Игорь был сражен наповал и сразу подумал: «Эта игра специально для меня!» Но где КВН, а где Челябинск! В институте студенты с творческими наклонностями кучковались вокруг институтской многотиражной газеты «Политехнические кадры», которую редактировал доцент кафедры философии Сергей Владимирович Манчинский – некогда выпускник МГУ. По возвращении домой Игорь собрал в редакции газеты единомышленников, включая Манчинского, и с восторгом поведал им про КВН. Сергей Владимирович после некоторых раздумий вспомнил, что он это уже где-то слышал, но не помнит где. На следующий день он вспомнил: на челябинском телевидении с осени стал работать выпускник факультета журналистики МГУ Юрий Белоцерковский, который и рассказывал сотрудникам телевидения про КВН в присутствии Манчинского. Прихватив с собой еще пару ребят-энтузиастов, компания встретилась с Белоцерковским в здании телецентра и приступила к обсуждению плана «нападения» на местные власти.

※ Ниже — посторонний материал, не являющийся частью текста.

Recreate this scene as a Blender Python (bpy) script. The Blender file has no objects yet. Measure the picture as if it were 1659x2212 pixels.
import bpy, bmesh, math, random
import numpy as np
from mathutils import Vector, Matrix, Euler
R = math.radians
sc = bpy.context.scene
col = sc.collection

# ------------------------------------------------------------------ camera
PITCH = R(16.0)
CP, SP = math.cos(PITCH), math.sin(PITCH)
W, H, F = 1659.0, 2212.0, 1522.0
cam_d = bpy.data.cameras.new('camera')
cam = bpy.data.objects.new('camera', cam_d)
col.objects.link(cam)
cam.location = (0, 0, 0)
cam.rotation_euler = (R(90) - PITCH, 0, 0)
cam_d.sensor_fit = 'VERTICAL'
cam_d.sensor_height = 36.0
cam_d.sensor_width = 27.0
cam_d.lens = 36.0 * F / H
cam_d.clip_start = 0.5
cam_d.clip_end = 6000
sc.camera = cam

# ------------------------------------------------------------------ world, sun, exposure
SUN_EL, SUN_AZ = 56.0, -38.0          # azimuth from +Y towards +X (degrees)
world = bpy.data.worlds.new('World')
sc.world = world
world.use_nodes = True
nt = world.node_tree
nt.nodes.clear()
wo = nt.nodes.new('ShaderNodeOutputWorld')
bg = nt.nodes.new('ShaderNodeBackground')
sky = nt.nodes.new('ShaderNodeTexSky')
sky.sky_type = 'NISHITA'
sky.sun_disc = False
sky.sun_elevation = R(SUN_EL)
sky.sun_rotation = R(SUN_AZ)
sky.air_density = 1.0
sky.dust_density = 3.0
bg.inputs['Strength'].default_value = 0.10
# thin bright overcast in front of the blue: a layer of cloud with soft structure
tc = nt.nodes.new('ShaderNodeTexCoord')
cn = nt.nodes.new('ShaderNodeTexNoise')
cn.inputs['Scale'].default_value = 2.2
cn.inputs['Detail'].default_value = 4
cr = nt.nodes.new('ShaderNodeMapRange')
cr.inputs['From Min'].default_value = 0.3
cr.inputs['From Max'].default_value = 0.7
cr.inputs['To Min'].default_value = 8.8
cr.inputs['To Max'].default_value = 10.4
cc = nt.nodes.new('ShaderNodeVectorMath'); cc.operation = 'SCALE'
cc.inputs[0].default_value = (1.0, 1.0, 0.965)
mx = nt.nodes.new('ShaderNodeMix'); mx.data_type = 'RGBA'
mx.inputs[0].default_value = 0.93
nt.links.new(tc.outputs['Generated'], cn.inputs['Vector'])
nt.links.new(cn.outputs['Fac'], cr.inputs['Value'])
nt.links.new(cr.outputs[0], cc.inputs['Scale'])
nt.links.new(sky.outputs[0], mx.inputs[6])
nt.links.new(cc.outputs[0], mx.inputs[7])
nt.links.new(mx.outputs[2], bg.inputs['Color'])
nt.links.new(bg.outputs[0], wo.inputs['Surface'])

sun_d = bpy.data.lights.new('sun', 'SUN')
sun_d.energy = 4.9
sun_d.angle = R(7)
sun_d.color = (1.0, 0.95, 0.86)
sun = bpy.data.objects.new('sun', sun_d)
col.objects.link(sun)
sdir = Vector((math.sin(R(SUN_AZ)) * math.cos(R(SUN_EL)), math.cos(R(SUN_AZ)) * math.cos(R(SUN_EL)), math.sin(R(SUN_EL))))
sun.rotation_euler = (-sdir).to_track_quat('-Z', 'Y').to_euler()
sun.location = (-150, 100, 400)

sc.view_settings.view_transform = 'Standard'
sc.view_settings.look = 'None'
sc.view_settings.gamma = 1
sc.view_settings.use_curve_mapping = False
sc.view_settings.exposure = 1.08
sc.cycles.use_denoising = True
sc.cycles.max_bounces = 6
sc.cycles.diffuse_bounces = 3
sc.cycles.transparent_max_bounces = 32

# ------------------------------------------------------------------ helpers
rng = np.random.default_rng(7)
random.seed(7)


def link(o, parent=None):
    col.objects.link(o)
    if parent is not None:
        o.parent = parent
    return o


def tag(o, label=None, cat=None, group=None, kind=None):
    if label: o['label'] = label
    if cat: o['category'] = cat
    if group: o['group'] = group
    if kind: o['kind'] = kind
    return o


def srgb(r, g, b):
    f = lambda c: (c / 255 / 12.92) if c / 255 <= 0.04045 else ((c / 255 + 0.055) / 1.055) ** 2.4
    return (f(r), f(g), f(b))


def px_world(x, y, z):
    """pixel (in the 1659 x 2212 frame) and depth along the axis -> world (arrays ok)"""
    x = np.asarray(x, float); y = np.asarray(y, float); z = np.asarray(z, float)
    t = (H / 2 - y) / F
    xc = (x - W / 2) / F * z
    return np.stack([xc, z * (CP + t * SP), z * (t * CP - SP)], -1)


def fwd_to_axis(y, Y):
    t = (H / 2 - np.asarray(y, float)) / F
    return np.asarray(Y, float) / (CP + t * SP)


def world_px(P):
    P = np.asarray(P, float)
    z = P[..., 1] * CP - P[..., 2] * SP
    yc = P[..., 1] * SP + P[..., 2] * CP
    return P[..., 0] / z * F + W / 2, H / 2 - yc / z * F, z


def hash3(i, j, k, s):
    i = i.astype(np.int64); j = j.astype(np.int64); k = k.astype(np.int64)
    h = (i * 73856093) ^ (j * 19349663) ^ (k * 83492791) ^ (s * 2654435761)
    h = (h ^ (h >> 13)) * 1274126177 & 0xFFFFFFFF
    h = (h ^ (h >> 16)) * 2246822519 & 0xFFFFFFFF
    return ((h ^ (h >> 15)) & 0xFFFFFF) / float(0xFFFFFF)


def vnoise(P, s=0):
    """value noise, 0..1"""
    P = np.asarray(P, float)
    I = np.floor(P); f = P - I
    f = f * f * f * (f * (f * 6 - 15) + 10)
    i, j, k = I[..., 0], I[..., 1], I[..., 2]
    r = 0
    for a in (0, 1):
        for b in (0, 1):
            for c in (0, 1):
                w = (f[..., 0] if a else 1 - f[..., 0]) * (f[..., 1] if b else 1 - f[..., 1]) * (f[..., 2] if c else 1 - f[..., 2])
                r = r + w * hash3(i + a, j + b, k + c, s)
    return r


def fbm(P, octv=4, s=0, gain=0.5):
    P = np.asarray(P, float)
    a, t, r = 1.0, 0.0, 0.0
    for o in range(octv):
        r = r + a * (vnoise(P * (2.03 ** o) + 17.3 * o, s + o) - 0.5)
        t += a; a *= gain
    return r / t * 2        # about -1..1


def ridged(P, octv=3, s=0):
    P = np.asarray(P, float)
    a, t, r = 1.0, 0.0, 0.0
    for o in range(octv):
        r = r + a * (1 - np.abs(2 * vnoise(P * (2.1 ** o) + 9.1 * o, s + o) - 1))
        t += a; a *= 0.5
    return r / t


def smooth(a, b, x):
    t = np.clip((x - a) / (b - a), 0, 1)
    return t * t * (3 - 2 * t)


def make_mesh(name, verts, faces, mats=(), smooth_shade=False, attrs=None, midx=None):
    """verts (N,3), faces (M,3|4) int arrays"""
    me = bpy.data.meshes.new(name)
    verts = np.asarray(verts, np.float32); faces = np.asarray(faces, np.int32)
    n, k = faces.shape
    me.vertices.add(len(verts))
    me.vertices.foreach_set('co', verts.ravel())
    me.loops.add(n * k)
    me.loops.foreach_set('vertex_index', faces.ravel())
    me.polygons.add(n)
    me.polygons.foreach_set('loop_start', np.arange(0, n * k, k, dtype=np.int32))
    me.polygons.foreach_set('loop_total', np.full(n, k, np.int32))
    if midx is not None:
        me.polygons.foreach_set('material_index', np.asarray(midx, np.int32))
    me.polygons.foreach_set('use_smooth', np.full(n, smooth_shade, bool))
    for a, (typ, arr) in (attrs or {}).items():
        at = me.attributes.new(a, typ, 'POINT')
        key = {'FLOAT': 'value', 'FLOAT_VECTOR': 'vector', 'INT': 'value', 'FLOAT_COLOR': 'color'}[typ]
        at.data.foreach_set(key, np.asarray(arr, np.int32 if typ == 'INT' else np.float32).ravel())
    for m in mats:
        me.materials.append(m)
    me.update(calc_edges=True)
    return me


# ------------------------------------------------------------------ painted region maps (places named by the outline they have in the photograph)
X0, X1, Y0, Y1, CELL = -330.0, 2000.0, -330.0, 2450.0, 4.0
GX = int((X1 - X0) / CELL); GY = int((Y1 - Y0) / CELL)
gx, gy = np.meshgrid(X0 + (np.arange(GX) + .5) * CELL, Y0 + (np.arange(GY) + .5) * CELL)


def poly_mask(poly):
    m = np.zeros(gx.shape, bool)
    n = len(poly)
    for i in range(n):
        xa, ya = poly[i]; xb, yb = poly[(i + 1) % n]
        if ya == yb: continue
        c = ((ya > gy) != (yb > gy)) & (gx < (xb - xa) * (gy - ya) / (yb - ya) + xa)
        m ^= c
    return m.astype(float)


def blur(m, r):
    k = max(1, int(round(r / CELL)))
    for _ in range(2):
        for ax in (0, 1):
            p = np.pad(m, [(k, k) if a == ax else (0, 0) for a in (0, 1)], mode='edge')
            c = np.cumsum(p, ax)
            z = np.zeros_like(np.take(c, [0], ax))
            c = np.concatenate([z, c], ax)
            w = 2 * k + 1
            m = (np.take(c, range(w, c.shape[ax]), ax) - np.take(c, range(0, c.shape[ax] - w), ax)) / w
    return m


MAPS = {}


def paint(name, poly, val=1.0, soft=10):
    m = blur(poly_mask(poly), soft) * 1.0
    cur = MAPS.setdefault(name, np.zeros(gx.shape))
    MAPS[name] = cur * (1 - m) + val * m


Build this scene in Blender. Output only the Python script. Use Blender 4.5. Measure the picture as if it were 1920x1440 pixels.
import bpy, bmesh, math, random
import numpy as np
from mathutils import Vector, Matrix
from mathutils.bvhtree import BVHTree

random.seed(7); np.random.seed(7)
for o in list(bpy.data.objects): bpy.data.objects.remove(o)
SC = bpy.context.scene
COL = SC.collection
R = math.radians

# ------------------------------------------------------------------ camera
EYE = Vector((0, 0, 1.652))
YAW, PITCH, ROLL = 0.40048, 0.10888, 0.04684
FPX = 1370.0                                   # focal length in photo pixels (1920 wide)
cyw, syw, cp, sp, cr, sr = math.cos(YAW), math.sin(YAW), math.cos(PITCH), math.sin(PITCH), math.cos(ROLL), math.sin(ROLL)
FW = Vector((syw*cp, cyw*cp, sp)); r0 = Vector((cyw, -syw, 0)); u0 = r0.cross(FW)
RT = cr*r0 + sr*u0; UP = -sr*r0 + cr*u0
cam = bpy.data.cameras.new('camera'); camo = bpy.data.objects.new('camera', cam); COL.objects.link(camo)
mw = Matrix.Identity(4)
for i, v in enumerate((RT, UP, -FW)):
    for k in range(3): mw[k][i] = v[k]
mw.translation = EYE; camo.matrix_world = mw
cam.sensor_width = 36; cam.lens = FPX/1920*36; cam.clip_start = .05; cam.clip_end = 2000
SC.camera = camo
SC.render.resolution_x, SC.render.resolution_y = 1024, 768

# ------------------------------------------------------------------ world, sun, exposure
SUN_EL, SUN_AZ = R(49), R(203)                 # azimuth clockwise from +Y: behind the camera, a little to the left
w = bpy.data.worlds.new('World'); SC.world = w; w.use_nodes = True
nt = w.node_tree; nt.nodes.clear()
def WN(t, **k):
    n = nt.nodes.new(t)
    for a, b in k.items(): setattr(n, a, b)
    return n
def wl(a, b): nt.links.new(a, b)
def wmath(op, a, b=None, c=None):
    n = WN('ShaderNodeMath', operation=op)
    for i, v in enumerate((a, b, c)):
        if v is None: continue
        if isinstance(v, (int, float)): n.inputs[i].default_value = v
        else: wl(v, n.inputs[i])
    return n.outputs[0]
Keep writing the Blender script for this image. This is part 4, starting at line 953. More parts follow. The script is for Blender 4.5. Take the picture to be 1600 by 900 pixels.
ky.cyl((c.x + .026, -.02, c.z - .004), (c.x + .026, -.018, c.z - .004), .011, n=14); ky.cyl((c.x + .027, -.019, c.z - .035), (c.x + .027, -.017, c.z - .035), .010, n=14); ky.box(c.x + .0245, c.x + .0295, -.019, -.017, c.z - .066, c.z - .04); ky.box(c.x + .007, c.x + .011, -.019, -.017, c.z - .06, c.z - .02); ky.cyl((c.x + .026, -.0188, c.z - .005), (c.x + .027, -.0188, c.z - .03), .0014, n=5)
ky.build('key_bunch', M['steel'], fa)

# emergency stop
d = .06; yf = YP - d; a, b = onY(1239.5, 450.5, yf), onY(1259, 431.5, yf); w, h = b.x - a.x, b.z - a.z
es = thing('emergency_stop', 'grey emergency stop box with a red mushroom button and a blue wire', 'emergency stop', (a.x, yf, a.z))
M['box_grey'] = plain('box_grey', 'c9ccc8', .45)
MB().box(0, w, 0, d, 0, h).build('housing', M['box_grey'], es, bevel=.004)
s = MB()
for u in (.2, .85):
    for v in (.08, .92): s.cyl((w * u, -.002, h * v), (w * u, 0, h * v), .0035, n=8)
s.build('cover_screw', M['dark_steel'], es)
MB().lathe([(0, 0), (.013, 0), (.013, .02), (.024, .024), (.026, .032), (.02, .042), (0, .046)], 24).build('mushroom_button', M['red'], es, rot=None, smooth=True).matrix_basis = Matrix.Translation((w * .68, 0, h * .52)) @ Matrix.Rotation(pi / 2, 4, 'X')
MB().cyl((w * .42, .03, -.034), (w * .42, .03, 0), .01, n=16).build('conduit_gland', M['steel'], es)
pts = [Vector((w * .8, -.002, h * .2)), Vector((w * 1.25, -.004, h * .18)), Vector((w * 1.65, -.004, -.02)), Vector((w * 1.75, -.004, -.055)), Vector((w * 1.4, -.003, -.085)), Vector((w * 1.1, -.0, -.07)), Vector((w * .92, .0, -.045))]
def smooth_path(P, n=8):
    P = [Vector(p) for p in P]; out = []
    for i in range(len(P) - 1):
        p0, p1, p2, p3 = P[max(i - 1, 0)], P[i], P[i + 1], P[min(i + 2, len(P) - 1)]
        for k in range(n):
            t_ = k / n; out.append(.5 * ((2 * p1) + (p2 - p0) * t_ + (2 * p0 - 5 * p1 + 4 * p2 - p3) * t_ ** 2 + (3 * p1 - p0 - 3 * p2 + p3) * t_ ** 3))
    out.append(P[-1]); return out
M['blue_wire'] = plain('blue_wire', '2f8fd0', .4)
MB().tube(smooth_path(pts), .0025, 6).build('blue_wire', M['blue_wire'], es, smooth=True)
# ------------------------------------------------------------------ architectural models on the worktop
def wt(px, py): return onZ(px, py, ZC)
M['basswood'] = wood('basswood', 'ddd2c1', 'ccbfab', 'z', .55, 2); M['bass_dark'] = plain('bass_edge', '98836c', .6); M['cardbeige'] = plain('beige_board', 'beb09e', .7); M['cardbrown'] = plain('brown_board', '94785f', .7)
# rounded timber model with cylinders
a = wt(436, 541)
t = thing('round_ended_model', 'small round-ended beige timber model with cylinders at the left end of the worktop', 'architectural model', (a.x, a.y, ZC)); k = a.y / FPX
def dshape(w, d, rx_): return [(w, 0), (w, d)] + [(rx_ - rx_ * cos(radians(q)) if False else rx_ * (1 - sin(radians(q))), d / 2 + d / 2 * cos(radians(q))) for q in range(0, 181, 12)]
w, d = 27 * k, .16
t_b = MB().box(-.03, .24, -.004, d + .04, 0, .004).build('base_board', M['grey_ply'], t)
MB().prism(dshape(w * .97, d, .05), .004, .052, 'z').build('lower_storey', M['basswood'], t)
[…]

Главную проблему все видели в том, что, поскольку в то время все программы КВН шли в живой трансляции, кто знает, что могут сказать студенты напрямую телезрителям. Поэтому решили начинать прямо с КГБ. Папа одноклассника профессора по школе Коли Лобачева занимал пост заместителя руководителя КГБ по Челябинской области. Коля по просьбе Игоря уговорил папу принять делегацию в составе Манчинского, Белоцерковского и профессора у себя на работе. Владимир Иванович Лобачев решил проблему очень быстро:
– В Москве, говорите, уже эта штука работает? Сейчас мы это проясним.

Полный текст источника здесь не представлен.